The reason all of this was on my mind today was because I heard a song on the radio this morning with the following lyrics:

Best believe that, when you need that,
I'll provide that, you will always have it.
I be on deck, keep it in check,
When you need that I'mma let you have it.

She doesn't even know it, but she's singing about the marital debt!  (Of course, the song is terribly inappropriate and she's probably not singing about married love, but nonetheless, the sentiment is the same).  

When it seems sometimes that it's anti-feminist to be a good, dutiful wife who is generous and loving and happy to take care of the house and kids, it's nice to get reminders that it's our God given duty to put the needs of our spouse before our own.  We shouldn't be ashamed to do just that.  At the end of the day, I want to be known as a good mom and wife, with my eyes on the Heavenly prize.  After all, it's not in taking that we are fulfilled, but rather in giving that we receive.


  1. See, I totally agree with how you described the idea, but I think the phrase "marital debt" is antiquated and has negative connotations. I don't have any suggestions for a better phrase, though. ;)

    1. I know!! That's why it sounded so icky when I first heard of it, I mean debt is a four letter word and something we want to avoid! Shall we call it The Marital Gift...that kinda sounds creepy. The Marriage Deal, The Invisible Handshake, The Happiness Project...kidding, kidding, it's all weird.

    2. "Marital debt" bums me out, like "lovers" bums Liz Lemon out. Teehee!
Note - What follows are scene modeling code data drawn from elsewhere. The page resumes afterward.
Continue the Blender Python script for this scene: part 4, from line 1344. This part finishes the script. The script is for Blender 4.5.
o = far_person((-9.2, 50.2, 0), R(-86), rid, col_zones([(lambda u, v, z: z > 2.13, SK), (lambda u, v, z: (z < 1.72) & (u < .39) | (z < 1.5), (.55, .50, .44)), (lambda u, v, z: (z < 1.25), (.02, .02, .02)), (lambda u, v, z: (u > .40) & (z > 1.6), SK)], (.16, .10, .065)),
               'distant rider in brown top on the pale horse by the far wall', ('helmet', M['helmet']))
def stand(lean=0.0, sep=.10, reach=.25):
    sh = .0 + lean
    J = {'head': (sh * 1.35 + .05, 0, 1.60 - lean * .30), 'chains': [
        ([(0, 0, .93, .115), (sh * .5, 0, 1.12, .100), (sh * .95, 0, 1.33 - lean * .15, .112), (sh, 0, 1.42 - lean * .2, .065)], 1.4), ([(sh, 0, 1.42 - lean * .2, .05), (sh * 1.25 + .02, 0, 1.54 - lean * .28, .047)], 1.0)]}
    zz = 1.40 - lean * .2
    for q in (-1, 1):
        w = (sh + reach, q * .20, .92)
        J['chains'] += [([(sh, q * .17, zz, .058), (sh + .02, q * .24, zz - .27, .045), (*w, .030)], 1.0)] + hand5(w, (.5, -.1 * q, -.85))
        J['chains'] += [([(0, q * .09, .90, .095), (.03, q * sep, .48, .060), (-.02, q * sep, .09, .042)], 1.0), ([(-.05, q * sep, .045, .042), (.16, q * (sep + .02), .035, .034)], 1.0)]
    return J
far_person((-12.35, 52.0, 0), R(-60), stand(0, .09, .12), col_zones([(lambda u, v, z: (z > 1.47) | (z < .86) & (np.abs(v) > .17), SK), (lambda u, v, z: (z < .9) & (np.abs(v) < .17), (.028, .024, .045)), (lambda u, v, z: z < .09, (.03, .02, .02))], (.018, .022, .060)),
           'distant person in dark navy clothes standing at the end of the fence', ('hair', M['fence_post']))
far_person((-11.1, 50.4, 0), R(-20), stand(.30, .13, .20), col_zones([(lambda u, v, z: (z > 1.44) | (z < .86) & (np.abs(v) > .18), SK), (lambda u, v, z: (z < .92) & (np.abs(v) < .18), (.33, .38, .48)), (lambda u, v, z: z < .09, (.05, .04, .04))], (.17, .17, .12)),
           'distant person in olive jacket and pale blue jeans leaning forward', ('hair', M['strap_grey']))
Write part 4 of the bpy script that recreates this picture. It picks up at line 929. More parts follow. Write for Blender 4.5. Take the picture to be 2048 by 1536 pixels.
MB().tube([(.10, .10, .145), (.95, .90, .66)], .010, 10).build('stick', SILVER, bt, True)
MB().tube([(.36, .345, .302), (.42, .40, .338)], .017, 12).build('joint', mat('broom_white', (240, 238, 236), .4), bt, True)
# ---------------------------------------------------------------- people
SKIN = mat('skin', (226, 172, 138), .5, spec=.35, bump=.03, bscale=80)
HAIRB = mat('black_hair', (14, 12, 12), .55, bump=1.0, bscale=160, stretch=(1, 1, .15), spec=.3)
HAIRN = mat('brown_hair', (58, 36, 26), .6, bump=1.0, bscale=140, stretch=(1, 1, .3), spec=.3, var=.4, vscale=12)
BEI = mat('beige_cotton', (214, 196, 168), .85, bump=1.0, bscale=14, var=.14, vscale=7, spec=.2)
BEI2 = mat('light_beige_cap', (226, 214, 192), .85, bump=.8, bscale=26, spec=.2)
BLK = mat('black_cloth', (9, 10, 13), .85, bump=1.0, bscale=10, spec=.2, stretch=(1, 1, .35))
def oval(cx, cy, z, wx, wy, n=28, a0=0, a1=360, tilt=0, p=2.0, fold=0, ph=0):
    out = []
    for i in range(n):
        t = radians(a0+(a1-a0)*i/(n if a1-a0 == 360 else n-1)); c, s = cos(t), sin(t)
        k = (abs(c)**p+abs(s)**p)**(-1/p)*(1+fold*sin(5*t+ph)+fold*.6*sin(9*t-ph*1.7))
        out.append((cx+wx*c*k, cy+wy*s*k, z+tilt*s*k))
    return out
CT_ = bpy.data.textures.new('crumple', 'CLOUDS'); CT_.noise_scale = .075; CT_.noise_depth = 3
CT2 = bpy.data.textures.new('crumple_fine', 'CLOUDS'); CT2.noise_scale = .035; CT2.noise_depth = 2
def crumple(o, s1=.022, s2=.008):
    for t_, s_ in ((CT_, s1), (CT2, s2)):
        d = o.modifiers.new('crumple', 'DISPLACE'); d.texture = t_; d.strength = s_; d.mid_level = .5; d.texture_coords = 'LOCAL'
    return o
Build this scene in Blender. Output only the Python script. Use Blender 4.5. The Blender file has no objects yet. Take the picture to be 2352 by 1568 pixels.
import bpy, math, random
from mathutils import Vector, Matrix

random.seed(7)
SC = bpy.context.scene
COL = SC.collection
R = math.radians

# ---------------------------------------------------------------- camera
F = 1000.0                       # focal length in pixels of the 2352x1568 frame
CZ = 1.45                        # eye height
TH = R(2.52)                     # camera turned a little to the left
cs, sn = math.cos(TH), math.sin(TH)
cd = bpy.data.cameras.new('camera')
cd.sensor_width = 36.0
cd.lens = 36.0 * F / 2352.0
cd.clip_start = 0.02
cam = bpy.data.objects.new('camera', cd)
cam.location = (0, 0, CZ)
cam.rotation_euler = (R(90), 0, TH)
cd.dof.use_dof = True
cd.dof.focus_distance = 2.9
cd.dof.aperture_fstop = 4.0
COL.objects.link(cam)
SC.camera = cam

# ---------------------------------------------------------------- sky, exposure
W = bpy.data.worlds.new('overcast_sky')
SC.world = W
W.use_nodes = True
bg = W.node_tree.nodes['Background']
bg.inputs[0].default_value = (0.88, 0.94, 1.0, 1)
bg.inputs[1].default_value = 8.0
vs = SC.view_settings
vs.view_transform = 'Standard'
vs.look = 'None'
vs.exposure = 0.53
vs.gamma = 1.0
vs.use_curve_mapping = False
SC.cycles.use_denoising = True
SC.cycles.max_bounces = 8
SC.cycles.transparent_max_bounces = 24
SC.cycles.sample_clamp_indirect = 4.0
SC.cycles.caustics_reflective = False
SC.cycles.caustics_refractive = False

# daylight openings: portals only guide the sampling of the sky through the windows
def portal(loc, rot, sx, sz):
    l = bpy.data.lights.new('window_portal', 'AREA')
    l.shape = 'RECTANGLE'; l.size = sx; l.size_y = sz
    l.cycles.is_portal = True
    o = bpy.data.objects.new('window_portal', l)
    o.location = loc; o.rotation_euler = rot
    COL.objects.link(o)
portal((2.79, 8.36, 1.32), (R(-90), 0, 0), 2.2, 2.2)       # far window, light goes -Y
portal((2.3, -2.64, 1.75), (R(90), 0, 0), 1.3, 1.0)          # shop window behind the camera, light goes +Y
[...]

    3. They called it the marital embrace on our engagement retreat and I thought that was pretty cheesy ;). I think no matter how you phrase it, it's going to be the slightest bit awkward! But love this post!

  2. I remember feeling the same way when I took the class Colleen, and it is one of the things in college that has stuck with me through the years. It gives me a little push when I am not really in the mood :).

  3. I'm familiar with the Scripture passage but not the term. I really appreciate how balanced it is, and that it calls for real love from both spouses and leads to a happy marriage.